Richmond Mercurio - The Philippine Star
March 14, 2025 | 12:00am
MANILA, Philippines — Filinvest Land Inc. (FLI) saw its net income attributable to parent rise by 11 percent to P4.17 billion in 2024, driven by the strong performance of its residential and leasing businesses.
Total consolidated revenues and other income grew by eight percent to P24.45 billion due to the growth in booked residential real estate sales and rental revenues.
“Our residential business remains stable as we continue to deliver housing products that meet the needs of Filipino families for affordability, quality and convenience. Our continued success in the housing segment lies in delivering sustainable, value-for-money homes consistent with our mission of building the Filipino dream,” FLI president and CEO Tristan Las Marias said.
FLI’s residential real estate revenues increased by six percent to P15.39 billion last year, driven by higher project completion rates and a growing number of accounts being recognized as revenue.
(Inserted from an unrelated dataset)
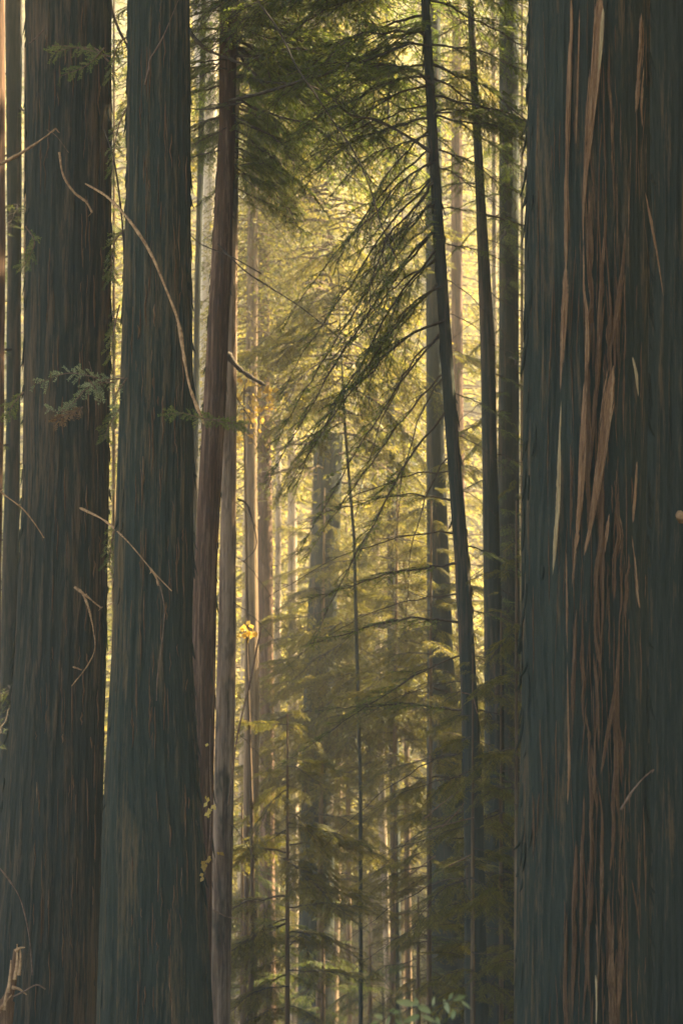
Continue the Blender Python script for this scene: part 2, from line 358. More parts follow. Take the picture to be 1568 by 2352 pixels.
# ------------------------------------------------------------------ trees whose trunks the photograph shows
TREE = {}
def tree(key, name, label, rows_px, Y, m, top=30, taper=0.5, seg=40, rows=70, amp=0.015, kt=20, cat='tree', group=None, flare=1.25, crown=None, seed=None, cscale=1.0):
    """rows_px: (v, left u, right u) edges of the trunk in the photograph, at distance Y"""
    rows_px = sorted(rows_px, key=lambda r: -r[0])
    pts = [(P((a+b)/2, v, Y), (b-a)/2*PXW(v, Y)) for v, a, b in rows_px]
    z = np.array([p[2] for p, r in pts]); x = np.array([p[0] for p, r in pts]); r = np.array([r for p, r in pts])
    gz = float(ground_z(x[0], Y)) - 0.3; sl_lo = (x[1]-x[0])/(z[1]-z[0]); sl_hi = (x[-1]-x[-2])/(z[-1]-z[-2])
    if z[0]-gz > 0.2:
        zz = gz; z = np.r_[zz, z]; x = np.r_[x[0]-sl_lo*(z[1]-zz), x]; r = np.r_[r[0]*flare, r]
    zt = gz+top
    if zt > z[-1]+1:
        z1 = (z[-1]+zt)/2
        z = np.r_[z, z1, zt]; x = np.r_[x, x[-1]+sl_hi*(z1-z[-3])*0.6, x[-1]+sl_hi*(zt-z[-3])*0.7]
        r = np.r_[r, r[-1]*(0.5+taper/2), r[-1]*0.12]
    base = np.array([x[0], Y, gz+0.3])
    t = link(name, None, label=label, cat=cat, group=group, loc=base)
    zlo = P(784, 2352, Y)[2]-0.3; zhi = P(784, 0, Y)[2]+0.3
    sd = abs(hash(key)) % 9999 if seed is None else seed
    sd = sum(ord(c)*(k+3) for k, c in enumerate(key)) if seed is None else seed
    me = trunk_mesh('trunk', z, x, np.full(len(z), float(Y)), r, base, M[m], seg, rows, amp, kt, zlo, zhi, sd)
    link('trunk', me, t)
    t['_c'] = 0; del t['_c']
    if crown:
        cm, wm = CROWN_HIGH[sd % 3]
        h0 = crown
        for nm, d in (('crown', cm), ('limbs', wm)):
            c = link(nm, d, t); c.location = (float(np.interp(h0, z, x)-base[0]), 0, h0-base[2]); c.rotation_euler = (0, 0, sd*1.7); c.scale = (cscale,)*3
    TREE[key] = (t, z, x, r, Y); return t
def on(key, v, side=0.0, front=0.0):
    """world point on a tree's trunk at photo height v"""
    t, z, x, r, Y = TREE[key]; zz = P(784, v, Y)[2]
    return np.array([np.interp(zz, z, x)+side*np.interp(zz, z, r), Y-front*np.interp(zz, z, r), zz])

NEAR = dict(seg=300, rows=170, amp=0.028, kt=46)
tree('A', 'redwood', 'broad dark redwood at left with a small green sprig across its trunk', [(0, 62, 257), (600, 60, 256), (1100, 54, 252), (1500, 34, 246), (1880, 6, 236), (2352, -30, 225)], 18, 'bark_brown', 42, crown=17, **NEAR)
tree('B', 'redwood', 'dark redwood with a long curved dead branch reaching over its bark, right of the sprig', [(0, 295, 432), (400, 293, 436), (800, 283, 442), (1100, 274, 446), (1500, 262, 441), (1880, 243, 464), (2352, 230, 490)], 16.5, 'bark', 42, crown=18, **NEAR)
tree('R', 'redwood', 'large shaggy redwood at right hung with long peeling strips of bark', [(0, 1212, 1490), (600, 1206, 1490), (1200, 1200, 1486), (1700, 1196, 1486), (2352, 1186, 1490)], 13, 'bark_right', 45, crown=18, seg=380, rows=200, amp=0.03, kt=54)
tree('R2', 'redwood', 'dark redwood trunk filling the right edge behind the shaggy one', [(0, 1475, 1720), (1200, 1468, 1720), (2352, 1440, 1740)], 14.6, 'bark_right', 42, crown=18, **NEAR)
tree('L1', 'redwood', 'reddish trunk cut off by the left edge of the photo', [(0, -60, 13), (700, -62, 12), (1300, -66, 4), (2352, -90, -8)], 23, 'bark_red', 36, crown=20)
tree('L2', 'conifer', 'narrow dark trunk between the left edge and the broad redwood', [(0, 12, 52), (600, 17, 50), (1000, 14, 47), (1350, 4, 44), (1900, -8, 42), (2352, -16, 40)], 26, 'bark_dark', 32, crown=21)
tree('C', 'redwood', 'leaning red-brown trunk right of the redwood with the long dead branch', [(0, 505, 545), (300, 503, 540), (600, 486, 532), (950, 466, 517), (1300, 446, 498), (1500, 440, 495), (1950, 425, 488), (2352, 405, 484)], 23, 'bark_red', 34, seg=80, rows=120, kt=26, crown=23)
tree('D', 'conifer', 'flaky brown trunk close behind the leaning red one', [(350, 522, 548), (1000, 511, 543), (1500, 500, 541), (1950, 488, 534), (2352, 484, 529)], 27, 'bark_mottled', 32, seg=80, rows=120, kt=22, crown=None)
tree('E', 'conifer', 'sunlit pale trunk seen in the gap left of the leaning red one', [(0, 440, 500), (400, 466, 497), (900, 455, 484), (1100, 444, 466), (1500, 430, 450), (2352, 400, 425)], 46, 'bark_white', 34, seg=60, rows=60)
tree('E2', 'conifer', 'thin dark trunk standing before the sunlit pale one', [(200, 458, 472), (700, 446, 460), (1000, 442, 456), (2352, 418, 436)], 34, 'bark_dark', 24)
tree('F', 'conifer', 'slim brown trunk right of the flaky pale one in the left gap', [(800, 566, 592), (1100, 564, 590), (1600, 562, 595), (2352, 552, 590)], 40, 'bark_far', 30)
tree('G', 'redwood', 'reddish brown trunk bordering the bright centre on its left', [(900, 592, 620), (1300, 592, 627), (1800, 597, 630), (2352, 600, 634)], 44, 'bark_red', 30, seg=60, rows=90)
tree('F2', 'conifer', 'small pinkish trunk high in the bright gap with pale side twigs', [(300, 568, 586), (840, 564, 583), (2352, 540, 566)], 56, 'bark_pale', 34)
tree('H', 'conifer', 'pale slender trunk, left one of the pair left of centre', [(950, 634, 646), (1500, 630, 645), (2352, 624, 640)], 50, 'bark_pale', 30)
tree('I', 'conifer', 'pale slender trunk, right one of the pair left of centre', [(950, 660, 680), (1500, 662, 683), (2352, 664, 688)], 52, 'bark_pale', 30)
tree('J', 'redwood', 'wide dark trunk behind pale bare twigs at the centre of the photo', [(1000, 722, 786), (1240, 716, 780), (1500, 700, 768), (1900, 688, 766), (2352, 682, 768)], 43, 'bark_dark', 13.5, seg=60, rows=80)
tree('K', 'conifer', 'thin dark leaning conifer with green boughs hanging in the middle of the glade', [(600, 775, 777), (760, 780, 782), (980, 789, 795), (1230, 809, 816), (1800, 824, 831), (2352, 824, 833)], 34, 'bark_dark', 0)
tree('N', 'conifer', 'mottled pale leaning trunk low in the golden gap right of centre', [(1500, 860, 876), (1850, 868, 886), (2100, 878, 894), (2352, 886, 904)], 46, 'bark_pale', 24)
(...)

Reservation sales were steady at P19.4 billion.
In 2024, FLI launched a total of 19 new residential projects with a combined value of P27 billion.
Las Marias said that FLI’s leasing business has also been gaining momentum, with steady growth in both office and retail properties.
“Our malls are attracting new tenants with innovative concepts, while our offices are experiencing a consistent increase in space take-up. We are optimistic about sustaining this growth trajectory for our rental business this year,” he said.
Retail leasing revenues last year rose by 15 percent to P2.54 billion due to increased occupancy rates and improved net effective rents following the rationalization of discounts and concessions.
FLI’s office portfolio, including listed subsidiary Filinvest REIT Corp., meanwhile, achieved P4.81 billion in leasing revenues, up by three percent year-on-year on the back of increases in net effective rent and occupied gross leasable area.